Work instructions:
The records below are split into lines. How many of those lines contain the string "picture"? Reply with the number only.

Data extract:

-=-=-

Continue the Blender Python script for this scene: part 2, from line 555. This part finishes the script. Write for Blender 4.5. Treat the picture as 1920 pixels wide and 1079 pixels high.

-=-=-

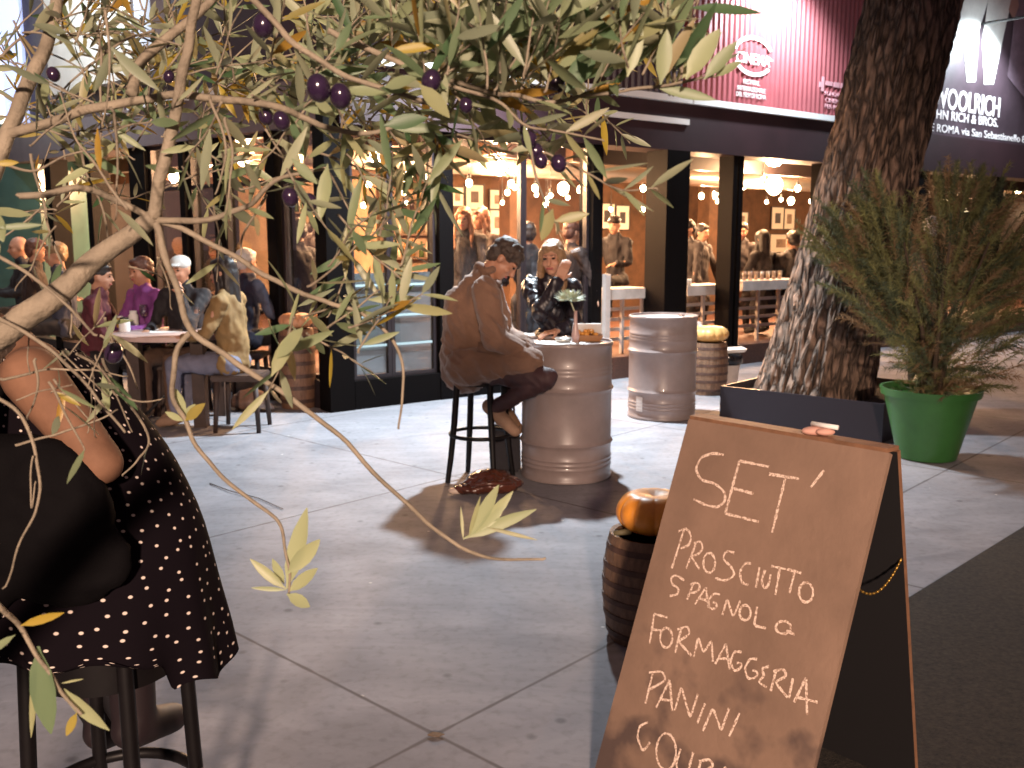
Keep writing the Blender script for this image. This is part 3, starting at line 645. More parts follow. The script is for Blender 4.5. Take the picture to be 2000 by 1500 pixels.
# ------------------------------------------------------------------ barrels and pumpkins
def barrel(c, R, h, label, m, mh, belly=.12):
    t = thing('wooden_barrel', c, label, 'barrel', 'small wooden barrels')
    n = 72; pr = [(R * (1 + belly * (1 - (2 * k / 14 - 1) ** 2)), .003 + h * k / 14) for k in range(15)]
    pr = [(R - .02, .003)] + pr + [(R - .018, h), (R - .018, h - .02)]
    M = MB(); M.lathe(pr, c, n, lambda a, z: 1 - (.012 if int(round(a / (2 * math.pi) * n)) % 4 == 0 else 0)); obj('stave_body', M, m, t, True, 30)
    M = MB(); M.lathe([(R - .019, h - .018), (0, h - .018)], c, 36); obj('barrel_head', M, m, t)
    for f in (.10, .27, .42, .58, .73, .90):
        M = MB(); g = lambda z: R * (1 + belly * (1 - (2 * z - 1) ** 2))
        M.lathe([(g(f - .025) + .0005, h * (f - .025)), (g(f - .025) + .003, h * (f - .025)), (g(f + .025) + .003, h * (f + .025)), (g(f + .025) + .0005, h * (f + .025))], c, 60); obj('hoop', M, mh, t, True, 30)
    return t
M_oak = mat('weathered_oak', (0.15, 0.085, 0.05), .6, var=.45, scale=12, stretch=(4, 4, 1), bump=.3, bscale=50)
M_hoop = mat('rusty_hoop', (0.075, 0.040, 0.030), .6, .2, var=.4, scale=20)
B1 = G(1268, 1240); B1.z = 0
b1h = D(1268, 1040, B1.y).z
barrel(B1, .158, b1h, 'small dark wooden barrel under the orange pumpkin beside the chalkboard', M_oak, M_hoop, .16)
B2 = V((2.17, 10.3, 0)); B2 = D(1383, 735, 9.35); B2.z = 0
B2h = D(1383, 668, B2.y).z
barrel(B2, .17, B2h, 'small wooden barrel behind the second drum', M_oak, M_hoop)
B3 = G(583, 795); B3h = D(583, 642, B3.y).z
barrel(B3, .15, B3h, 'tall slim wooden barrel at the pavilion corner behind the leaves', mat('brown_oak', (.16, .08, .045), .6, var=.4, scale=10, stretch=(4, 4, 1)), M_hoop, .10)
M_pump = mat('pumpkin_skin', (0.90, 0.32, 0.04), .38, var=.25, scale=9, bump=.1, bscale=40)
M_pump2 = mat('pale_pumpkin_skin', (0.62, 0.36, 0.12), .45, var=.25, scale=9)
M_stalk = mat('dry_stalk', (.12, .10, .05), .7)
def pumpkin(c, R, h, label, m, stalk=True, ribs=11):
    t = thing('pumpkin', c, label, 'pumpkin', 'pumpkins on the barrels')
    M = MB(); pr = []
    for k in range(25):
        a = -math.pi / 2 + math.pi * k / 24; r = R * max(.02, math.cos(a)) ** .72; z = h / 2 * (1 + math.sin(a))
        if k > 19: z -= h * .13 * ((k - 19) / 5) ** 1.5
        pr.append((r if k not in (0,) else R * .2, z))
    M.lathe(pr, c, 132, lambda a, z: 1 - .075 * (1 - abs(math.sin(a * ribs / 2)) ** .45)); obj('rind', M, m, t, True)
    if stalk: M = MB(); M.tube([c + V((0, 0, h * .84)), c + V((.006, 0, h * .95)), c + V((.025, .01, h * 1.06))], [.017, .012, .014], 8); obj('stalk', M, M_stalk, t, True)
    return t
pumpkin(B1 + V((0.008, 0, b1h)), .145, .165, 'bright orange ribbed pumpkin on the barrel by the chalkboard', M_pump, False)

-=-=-

Response to the exercise:
2